Objective - Give again, exactly as written, the lines of the records below from the line with "Recreate this scene as a Blender Python (bpy) script. Write" to the line with "R = math.radians". Both end lines count; pictures do not.

Data supplied -
::::::::::

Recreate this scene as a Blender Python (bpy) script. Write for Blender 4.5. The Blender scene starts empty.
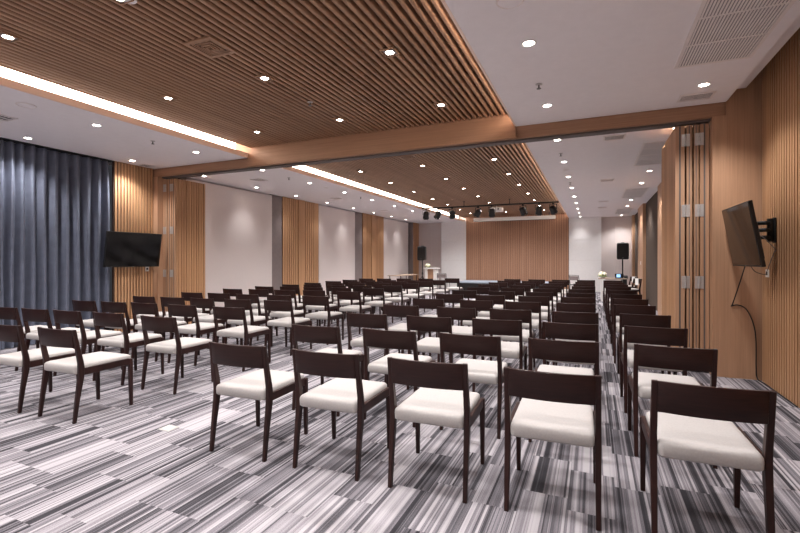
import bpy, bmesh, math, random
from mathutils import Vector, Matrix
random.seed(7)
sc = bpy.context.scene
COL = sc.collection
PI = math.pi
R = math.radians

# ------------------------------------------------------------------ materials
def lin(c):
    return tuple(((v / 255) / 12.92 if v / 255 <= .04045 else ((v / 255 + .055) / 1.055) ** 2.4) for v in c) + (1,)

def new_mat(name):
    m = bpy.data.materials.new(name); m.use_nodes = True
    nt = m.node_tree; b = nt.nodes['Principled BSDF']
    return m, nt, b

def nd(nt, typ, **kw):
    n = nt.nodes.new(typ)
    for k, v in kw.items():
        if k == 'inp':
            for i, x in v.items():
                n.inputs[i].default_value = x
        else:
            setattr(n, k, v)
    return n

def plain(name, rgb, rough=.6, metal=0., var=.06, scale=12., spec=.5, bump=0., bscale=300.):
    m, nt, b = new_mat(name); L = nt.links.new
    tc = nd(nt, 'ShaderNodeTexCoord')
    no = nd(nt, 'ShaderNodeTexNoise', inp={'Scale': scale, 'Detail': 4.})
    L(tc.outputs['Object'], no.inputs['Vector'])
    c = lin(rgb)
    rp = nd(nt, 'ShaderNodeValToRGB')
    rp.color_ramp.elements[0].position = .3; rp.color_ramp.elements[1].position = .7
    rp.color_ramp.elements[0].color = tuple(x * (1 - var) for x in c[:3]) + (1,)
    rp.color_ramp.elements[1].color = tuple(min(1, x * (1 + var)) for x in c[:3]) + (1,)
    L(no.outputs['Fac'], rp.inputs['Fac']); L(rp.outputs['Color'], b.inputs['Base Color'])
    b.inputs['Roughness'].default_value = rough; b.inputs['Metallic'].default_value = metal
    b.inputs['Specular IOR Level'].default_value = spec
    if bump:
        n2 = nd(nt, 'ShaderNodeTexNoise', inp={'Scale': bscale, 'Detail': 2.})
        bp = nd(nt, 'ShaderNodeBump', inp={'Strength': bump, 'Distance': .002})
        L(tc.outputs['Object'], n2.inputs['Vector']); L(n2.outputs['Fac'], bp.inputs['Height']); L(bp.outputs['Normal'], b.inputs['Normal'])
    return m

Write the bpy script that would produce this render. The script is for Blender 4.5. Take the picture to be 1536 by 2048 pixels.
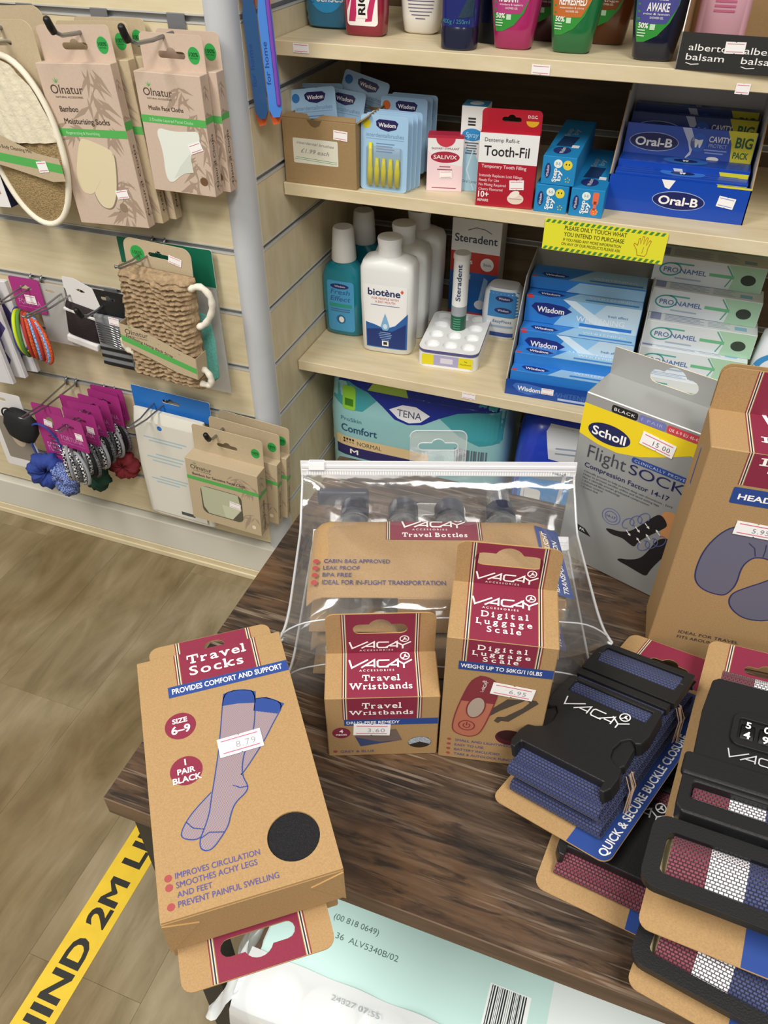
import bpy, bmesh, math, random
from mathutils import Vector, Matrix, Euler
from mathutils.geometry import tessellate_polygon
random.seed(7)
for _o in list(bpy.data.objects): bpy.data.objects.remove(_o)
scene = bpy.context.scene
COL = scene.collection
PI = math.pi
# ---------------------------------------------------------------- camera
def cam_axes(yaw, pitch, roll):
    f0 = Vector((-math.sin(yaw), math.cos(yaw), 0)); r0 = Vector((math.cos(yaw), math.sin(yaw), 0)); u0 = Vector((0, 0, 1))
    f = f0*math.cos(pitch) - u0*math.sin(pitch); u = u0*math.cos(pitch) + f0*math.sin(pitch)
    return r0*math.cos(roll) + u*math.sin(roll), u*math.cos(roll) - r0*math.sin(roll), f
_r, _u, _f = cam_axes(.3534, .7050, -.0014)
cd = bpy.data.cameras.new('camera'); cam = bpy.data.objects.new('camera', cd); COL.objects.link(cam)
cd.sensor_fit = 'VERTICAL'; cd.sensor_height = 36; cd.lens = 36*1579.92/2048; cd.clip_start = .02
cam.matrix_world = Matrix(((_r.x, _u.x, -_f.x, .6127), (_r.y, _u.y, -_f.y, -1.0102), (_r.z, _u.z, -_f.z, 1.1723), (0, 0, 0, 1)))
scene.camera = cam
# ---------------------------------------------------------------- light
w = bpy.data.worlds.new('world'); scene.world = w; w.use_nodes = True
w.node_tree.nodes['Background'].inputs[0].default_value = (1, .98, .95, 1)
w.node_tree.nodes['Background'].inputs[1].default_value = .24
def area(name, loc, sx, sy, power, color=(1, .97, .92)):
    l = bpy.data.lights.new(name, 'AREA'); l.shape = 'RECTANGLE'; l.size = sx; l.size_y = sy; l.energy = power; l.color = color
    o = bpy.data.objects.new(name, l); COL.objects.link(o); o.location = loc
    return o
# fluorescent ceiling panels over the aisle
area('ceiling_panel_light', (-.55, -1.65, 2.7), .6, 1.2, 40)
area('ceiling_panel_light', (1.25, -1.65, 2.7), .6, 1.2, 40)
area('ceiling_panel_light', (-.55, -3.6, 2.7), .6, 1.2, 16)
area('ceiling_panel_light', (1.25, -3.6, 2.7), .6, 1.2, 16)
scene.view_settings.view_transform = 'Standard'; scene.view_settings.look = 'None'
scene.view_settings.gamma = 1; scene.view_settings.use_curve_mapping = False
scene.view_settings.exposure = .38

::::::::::

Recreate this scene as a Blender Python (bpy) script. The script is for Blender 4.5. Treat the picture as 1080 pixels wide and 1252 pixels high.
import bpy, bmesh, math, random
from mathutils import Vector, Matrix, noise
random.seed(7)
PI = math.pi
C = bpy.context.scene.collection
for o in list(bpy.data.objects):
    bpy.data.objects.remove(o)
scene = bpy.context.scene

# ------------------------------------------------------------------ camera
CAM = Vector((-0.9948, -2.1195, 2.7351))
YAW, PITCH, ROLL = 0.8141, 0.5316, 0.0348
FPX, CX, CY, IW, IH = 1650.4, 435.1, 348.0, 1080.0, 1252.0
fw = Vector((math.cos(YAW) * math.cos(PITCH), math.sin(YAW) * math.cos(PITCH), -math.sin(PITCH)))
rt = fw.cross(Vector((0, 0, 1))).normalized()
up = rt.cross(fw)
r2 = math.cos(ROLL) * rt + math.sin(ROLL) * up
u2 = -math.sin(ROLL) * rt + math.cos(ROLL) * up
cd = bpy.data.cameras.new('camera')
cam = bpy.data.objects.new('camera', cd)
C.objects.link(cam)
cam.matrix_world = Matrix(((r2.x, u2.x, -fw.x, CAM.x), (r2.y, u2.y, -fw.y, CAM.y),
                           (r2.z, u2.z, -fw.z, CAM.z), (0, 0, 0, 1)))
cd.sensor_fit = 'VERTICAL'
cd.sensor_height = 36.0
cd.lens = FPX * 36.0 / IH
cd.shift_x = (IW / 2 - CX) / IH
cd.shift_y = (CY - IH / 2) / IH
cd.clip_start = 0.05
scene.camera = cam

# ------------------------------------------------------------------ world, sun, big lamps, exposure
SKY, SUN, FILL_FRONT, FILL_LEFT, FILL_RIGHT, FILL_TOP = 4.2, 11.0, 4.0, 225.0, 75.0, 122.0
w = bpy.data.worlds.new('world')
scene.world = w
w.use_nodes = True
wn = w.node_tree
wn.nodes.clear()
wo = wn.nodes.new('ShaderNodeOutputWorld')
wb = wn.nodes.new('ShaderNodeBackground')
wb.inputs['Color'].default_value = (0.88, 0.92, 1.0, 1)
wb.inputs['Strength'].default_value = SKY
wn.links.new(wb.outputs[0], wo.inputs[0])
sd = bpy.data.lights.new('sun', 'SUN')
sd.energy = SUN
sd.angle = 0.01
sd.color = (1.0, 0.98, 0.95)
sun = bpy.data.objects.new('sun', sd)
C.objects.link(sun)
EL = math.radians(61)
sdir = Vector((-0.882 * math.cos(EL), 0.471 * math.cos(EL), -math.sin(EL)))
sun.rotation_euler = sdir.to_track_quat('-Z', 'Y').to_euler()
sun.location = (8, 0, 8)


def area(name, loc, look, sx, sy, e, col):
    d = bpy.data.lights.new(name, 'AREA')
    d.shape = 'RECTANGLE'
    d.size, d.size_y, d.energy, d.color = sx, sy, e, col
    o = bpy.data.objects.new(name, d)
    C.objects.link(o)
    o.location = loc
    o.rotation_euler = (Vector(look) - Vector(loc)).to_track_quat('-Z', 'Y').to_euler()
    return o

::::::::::

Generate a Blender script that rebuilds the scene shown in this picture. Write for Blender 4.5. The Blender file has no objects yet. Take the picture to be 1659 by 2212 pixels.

::::::::::

Task answer -
Recreate this scene as a Blender Python (bpy) script. Write for Blender 4.5. The Blender scene starts empty.
import bpy, bmesh, math, random
from mathutils import Vector, Matrix
random.seed(7)
sc = bpy.context.scene
COL = sc.collection
PI = math.pi
R = math.radians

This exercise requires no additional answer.